Chaos of Trump White House defies media metaphors

After Friday's firing of White House chief of staff Reince Priebus, cable news anchors started using the metaphor of a hurricane to describe the furious pace of change and chaos at the White House.

The notion of a deadly storm that was out of control looked like it might replace the favorite media metaphor of a reality TV show for Trump's administration.


But by Monday afternoon, as news broke of the firing of communications director Anthony Scaramucci, even the idea of a hurricane or the New York Post catchphrase "Survivor White House" no longer seemed strong enough to describe what was going on with Team Trump.

Don't weep for Sean Spicer. Don't hold out any hope either that things will get better for the White House with a new press secretary.

Scaramucci had been on the job only 10 days. In fact, he wasn't supposed to officially start until mid-August. And he was out as communications director only hours after a new chief of staff, retired Marine general John Kelly, was sworn in this morning..


Cable news loves chaos and out-of-the-blue-breaking news. It's the motor that drives massive tune-in and big ratings.

Trump might be a disaster for comity and good government, but he's a gift from the gods for cable news channels. And he's the gift that just keeps giving, as he did with his latest move Monday afternoon.
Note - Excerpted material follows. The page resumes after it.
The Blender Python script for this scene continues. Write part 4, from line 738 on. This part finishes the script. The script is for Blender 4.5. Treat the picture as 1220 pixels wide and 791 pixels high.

But even cable looked at times today like it might not be able to keep up with this kind of tumult.

On MSNBC, host Katy Tur said, "Wow, he's only been there about a week," when she announced the news.

"And you can hear the reaction in the newsroom," she added as audio picked up exclamations and gasps in the background.

"Again, this is only from the New York Times, but apparently we've confirmed this, too," she said.

Tur kiddingly thanked two contributors who were rushed onto the set for "saving" her.

The guests, Elise Jordan and Harold Ford, looked as surprised as Tur by the latest Trump news, but the three of them quickly settled into an informative conversation about the abrupt firing of the profane and controversial Scaramucci.

Give MSNBC credit for finding its feet quickly and getting on the story in a smart way. And give Tur extra credit for giving viewers some sense of what breaking news feels like in a cable news studio. She was superb.

Hours after he was sworn in as chief of staff, former Gen. John Kelly made sure that White House Communications Director Anthony Scaramucci was gone.

CNN was on it quickly as well with host Brooke Baldwin deftly leading a discussion that included Mark Preston, senior political analyst; Gloria Borger, chief political analyst; and David Chalian, the channel's political director.

Senior media correspondent Brian Stelter and Ryan Lizza, the CNN contributor who had that incredibly profane interview with Scaramucci last week, were also brought on.

That's a lot of firepower and insight. But, like their counterparts at MSNBC, even some of them admitted feeling rocked by events.


I've been hoping a great new metaphor would come to me while I was writing this post. But I have to admit I am rocked, too.

Rocked and open to suggestions for a new metaphor that might help make sense of such unprecedented and seemingly erratic White House changes.